A armadilha da UE
Há uma contradição de muito difícil resolução no âmago da pertença de Portugal à União Europeia, criando uma encruzilhada para quem é anti-imperialista: por um lado, a UE é a porta de entrada do superlucro neocolonial em Portugal...
Há uma contradição de muito difícil resolução no âmago da pertença de Portugal à União Europeia, criando uma encruzilhada para quem é anti-imperialista: por um lado, a UE é a porta de entrada do superlucro neocolonial em Portugal, e nessa medida a responsável directa por sectores amplos da população beneficiarem hoje de um padrão de consumo comparável ao de um país do centro capitalista; por outro lado, a moeda de troca desse superlucro neocolonial foi a integração numa lógica de organização económica em que o conjunto das políticas europeias (tratado orçamental, política agrícola comum, especialização inteligente, política comum de pescas, etc.) coloca a economia portuguesa num lugar subordinado, dependente, exposto a vagas particularmente violentas de extorsão e ingerência política quando crises capitalistas afectam o centro da UE com suficiente violência para comprometerem as transferências de superlucro e ainda exigirem a cobrança das dívidas inerentes à esta desigualdade comercial. Foi o que aconteceu à vista de todos nos anos da troika, e continua a ocorrer encapotadamente até aos dias de hoje.

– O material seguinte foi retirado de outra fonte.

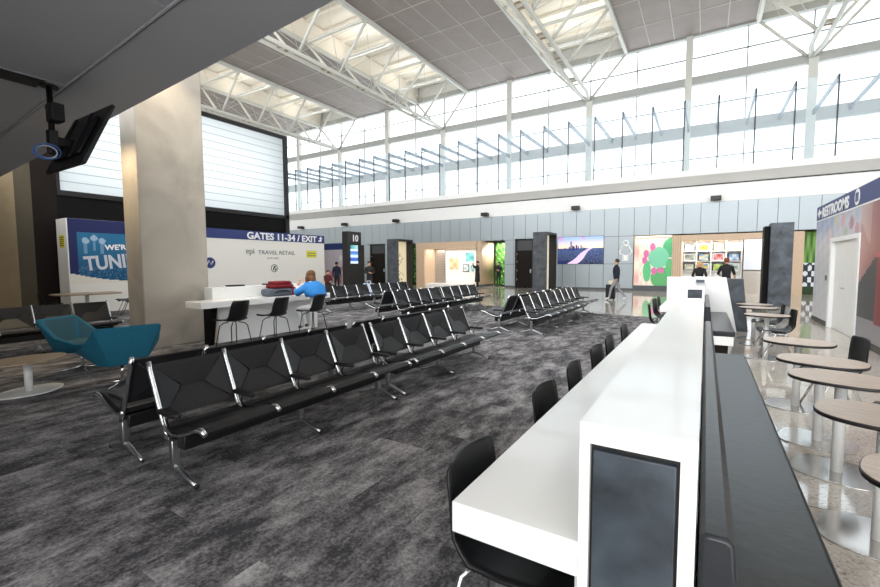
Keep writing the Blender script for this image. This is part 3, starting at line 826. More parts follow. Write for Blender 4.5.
# ------------------------------------------------------------------ LEFT SIGN WALL (partition)
t = thing('sign_wall', 'white temporary wall with blue gates 11-34 exit band', 'partition', (-17.7, 5.60, 0), 0)
mb = MB(); mb.box((-.85, 0, 0), (0, 11.1, 3.15), off_white, .01); mb.build('panel', t)
mb = MB(); mb.box((.001, 4.0, 2.75), (.012, 11.1, 3.155), navy); mb.build('blue_band', t)
U = (0, 1, 0)
wl = mat('sign_white', '#f4f4f4', 0.5)
text_mesh('lettering', 'GATES 11-34 / EXIT', .43, wl, t, TM((.016, 6.46, 2.80), U), .03, fit=4.1)
mb = MB(); mb.prism([(10.68, 2.83), (10.90, 2.83), (10.90, 2.98), (10.98, 2.98), (10.85, 3.11), (10.72, 2.98), (10.80, 2.98), (10.80, 2.91), (10.68, 2.91)], wl, 'X', .012, .02); mb.build('arrow', t)
ink = mat('grey_ink', '#6d7074', 0.6); inkd = mat('dark_ink', '#2b2d30', 0.6)
text_mesh('lettering', 'TRAVEL RETAIL', .27, ink, t, TM((.006, 7.02, 2.10), U), 0.004, fit=2.1)
text_mesh('lettering', 'epi', .38, ink, t, TM((.006, 6.38, 2.12), U), 0.004)
text_mesh('lettering', 'DUTY FREE', .13, mat('pale_ink', '#a5a8ab', .6), t, TM((.006, 7.5, 1.88), U), 0.0)
mb = MB(); mb.prism([(7.88 + .19 * math.cos(a * PI / 16), 1.44 + .19 * math.sin(a * PI / 16)) for a in range(32)], inkd, 'X', .002, .008)
mb.prism([(7.88 + .16 * math.cos(a * PI / 16), 1.44 + .16 * math.sin(a * PI / 16)) for a in range(32)], off_white, 'X', .008, .012)
mb.prism([(7.77, 1.36), (7.85, 1.36), (7.91, 1.50), (7.99, 1.50), (7.95, 1.56), (7.85, 1.55)], inkd, 'X', .012, .016)
mb.prism([(7.87, 1.32), (7.95, 1.32), (8.01, 1.44), (7.95, 1.46)], inkd, 'X', .012, .016); mb.build('round_emblem', t)
mb = MB(); mb.prism([(4.72 + .23 * math.cos(a * PI / 16), 1.70 + .23 * math.sin(a * PI / 16)) for a in range(32)], navy, 'X', .002, .008)
mb.tube([(.012, 4.58, 1.62), (.012, 4.68, 1.80), (.012, 4.75, 1.62), (.012, 4.85, 1.78)], .018, wl, 6); mb.build('round_logo', t)
mb = MB(); mb.box((.002, 9.87, 1.98), (.008, 10.53, 2.33), yellow); mb.build('yellow_notice', t)
mb = MB()
for k in range(2): mb.box((.008, 9.93, 2.19 - .12 * k), (.0095, 10.47, 2.225 - .12 * k), ink)
mb.build('notice_lines', t)
mb = MB(); mb.box((-.62, -.008, 2.2), (-.22, -.002, 2.6), yellow)
for k in range(5): mb.box((-.58, -.010, 2.26 + .065 * k), (-.26, -.0085, 2.285 + .065 * k), inkd)
o = mb.build('yellow_notice', t)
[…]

Esta situação cria um problema de solução muito complexa: como explicar a quem no imediato está a beneficiar da pertença à UE que, a prazo, na próxima é inevitável curva da crise capitalista, o superlucro colonial travestido de "fundos comunitários" se vai transformar no protectorado explícito, em programas de ajustamento, em cortes salariais e em mais impostos? Como dizer a professores a falso recibo verde pagos pelo fundo social europeu que é a pertença à UE (e as restrições orçamentais correlativas) que determina que uma parte significativa deles não possa ser professor do sistema público, ou como dizer a um empregado de mesa precário que vive de atender turistas alemães que cá vêm graças ao espaço Schengen que a solução para o seu problema está numa saída da UE que permita que o cerne da economia sejam serviços de baixo valor acrescentado para reforçar o peso das exportações no PIB, posto que isso é uma garantia de que a pobreza e a precariedade serão eternas?
A percepção imediata tende a ser muito mais forte do que a projecção futura, e mesmo a primeira, quando vem ao encontro das ideias da esquerda, pode ser facilmente manipulada pelo esforço de propaganda da reacção para encaixar os reveses da evolução da conjuntura numa explicação que mantém a salvo o modo de produção (no caso, a ideia de que a responsabilidade é de um Governo em concreto e de quem viveu acima das possibilidades, e a retórica chauvinista de uma Europa melhor que todo o mundo e do caos que seria abandoná-la). Pior ainda se a esquerda vive de subvenções europeias para a sua actividade partidária, ou tem uma base social que vive.
Como em tudo, o primeiro passo é assegurar que a organização pode marchar pelas próprias forças e não está na dependência material da mesma UE que quer combater. No plano partidário e sindical, a esquerda está muito longe disso ao dia de hoje, e deve fazer esse esforço, sem o qual não terá jamais liberdade de discurso. Num segundo ponto, a esquerda não deve ter medo de as suas ideias soarem descabidas agora, porque a história se encarregará de lhe dar razão quando chegar a crise seguinte. E em terceiro lugar, a esquerda deve levar a sua mensagem junto dos trabalhadores com uma linguagem e uma metodologia que possam ombrear com as da reacção (num tempo em que a extrema direita ganha terreno com bots e fake news é patético que que a esquerda coloque a propaganda em papel no centro dos seus utensílios de propaganda...), e sobretudo se envolva na resolução concreta dos problemas imediatos das populações não as encarrilando para a exigência junto do Estado do cumprimento das suas "funções sociais", mas apoiando a criação de mecanismos de raiz popular, independentes em relação ao Estado, que possam tratar os problemas do povo. É essa cultura de auto-suficiência do movimento popular que o tornará capaz de se desembaraçar da dependência em relação à UE e levar a cabo uma verdadeira política de libertação e emancipação.